The European Central Bank this lunchtime left its key interest rate at 1%, but was expected to announce radical new policy moves on bonds – which many anticipated lead to an indication that Frankfurt was to once again start spending its cash hoovering up the bonds of struggling countries, a programme it had began in May but had recently eased up on.

Trichet’s announcement, however, gave no indication of any policy shifts, and merely said that the bank would delay its withdrawal of stimulus measures, trying to keep up momentum in its efforts to reinflate Europe’s flagging economies.

Despite the absence of concrete details, however, European stock markets have spiked – and the Euro itself fallen – on the accouncement, with traders suspecting that the European Central Bank had, in fact, resumed buying bonds for weaker nations like Ireland, Portugal, Spain and Italy.

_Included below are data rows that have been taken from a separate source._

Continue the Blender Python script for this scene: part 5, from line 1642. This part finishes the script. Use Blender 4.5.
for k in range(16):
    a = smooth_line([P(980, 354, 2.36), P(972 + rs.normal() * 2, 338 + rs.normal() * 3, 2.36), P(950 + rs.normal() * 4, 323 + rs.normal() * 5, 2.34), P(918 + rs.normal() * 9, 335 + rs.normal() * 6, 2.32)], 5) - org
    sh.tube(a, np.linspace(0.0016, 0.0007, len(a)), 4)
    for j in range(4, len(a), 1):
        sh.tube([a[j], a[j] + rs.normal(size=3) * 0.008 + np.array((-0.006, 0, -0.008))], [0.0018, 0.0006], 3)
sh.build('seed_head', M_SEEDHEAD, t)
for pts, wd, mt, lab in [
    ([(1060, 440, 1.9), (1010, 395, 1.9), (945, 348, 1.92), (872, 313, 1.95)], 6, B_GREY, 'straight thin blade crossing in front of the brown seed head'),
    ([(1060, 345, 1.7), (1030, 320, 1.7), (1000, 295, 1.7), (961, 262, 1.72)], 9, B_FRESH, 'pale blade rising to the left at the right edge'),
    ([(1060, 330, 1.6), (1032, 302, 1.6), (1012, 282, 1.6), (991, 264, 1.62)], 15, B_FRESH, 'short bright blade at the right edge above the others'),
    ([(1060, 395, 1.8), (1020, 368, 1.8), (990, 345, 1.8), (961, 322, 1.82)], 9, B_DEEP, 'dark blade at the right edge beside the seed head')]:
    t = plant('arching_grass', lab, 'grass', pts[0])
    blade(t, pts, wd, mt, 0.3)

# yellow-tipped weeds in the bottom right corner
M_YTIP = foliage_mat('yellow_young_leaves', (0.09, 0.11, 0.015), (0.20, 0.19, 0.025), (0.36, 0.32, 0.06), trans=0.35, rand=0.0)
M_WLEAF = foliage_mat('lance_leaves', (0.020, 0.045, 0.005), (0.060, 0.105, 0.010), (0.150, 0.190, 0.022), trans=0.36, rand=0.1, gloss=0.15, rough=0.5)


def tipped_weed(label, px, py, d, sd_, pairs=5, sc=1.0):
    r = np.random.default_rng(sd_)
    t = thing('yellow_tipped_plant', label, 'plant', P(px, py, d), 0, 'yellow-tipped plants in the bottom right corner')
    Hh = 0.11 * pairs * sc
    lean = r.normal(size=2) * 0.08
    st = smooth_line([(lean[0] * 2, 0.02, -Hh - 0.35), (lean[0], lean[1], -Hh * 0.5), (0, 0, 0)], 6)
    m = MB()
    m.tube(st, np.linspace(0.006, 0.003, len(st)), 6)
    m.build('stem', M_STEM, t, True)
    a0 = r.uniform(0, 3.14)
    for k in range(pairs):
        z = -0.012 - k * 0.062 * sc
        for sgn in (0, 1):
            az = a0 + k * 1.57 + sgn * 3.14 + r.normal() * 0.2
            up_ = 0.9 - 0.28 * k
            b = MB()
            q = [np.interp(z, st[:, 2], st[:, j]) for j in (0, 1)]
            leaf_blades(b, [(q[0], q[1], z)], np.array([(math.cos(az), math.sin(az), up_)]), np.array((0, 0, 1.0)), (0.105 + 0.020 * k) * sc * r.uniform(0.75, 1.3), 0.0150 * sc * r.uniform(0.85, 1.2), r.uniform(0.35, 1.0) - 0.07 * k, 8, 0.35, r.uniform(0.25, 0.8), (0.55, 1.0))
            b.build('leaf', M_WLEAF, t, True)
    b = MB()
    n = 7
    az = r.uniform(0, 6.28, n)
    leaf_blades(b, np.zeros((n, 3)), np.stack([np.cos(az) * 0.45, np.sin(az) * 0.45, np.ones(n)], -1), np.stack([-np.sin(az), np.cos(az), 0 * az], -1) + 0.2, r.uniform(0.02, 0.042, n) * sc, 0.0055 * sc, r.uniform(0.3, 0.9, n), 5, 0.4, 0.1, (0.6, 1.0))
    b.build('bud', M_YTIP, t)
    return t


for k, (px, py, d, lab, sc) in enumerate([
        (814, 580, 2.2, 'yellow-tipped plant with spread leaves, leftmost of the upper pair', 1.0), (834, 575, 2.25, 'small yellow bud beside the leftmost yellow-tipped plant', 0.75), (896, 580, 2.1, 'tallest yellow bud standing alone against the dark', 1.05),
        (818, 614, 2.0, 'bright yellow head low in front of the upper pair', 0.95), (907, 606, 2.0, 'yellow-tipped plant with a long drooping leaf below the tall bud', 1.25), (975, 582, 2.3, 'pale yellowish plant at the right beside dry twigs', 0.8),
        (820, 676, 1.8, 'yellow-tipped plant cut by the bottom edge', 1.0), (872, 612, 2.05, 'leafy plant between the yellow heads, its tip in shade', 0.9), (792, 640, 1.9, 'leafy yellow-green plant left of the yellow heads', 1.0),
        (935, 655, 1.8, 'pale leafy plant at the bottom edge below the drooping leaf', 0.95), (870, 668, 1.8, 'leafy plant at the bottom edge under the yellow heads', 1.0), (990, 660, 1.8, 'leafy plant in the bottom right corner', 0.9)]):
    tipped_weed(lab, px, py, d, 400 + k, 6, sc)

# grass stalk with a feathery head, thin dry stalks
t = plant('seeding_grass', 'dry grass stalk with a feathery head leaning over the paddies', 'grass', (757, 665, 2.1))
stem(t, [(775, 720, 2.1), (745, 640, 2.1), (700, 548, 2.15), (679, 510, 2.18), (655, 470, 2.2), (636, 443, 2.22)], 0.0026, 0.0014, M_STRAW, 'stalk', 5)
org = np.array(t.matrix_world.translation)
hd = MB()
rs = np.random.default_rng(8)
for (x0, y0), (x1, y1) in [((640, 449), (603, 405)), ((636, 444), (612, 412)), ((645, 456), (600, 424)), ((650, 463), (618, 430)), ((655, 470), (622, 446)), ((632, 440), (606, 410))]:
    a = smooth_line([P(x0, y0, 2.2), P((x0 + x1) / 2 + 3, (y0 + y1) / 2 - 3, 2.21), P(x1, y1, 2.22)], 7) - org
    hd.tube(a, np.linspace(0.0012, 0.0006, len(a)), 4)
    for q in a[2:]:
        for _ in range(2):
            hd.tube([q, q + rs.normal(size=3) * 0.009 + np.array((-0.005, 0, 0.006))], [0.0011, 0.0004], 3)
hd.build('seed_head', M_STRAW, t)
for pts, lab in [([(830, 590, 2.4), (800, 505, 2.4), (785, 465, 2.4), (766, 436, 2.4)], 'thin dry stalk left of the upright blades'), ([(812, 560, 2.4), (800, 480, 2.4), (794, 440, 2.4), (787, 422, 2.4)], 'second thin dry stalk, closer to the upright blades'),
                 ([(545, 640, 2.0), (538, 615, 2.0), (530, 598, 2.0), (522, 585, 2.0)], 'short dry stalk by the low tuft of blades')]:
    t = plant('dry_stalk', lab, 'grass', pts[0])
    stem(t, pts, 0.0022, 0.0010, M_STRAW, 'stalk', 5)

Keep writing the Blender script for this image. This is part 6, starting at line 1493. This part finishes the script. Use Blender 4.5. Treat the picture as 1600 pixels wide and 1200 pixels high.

Certainly, there seems to be reason to think that there has been mass intervention in the markets:

  • Irish 10-year bonds are down by 0.384%, to 8.559% – almost 1% lower than their value on Tuesday
  • Portuguese bonds are down by 0.459%, down to 6.186% – a similarly drastic drop
  • Spanish bonds have fallen by 0.167%, to 5.122%
  • Italian bonds are down 0.077%, to 4.433%.

The spread between Irish and German bonds stands at 5.73% – its narrowest for weeks.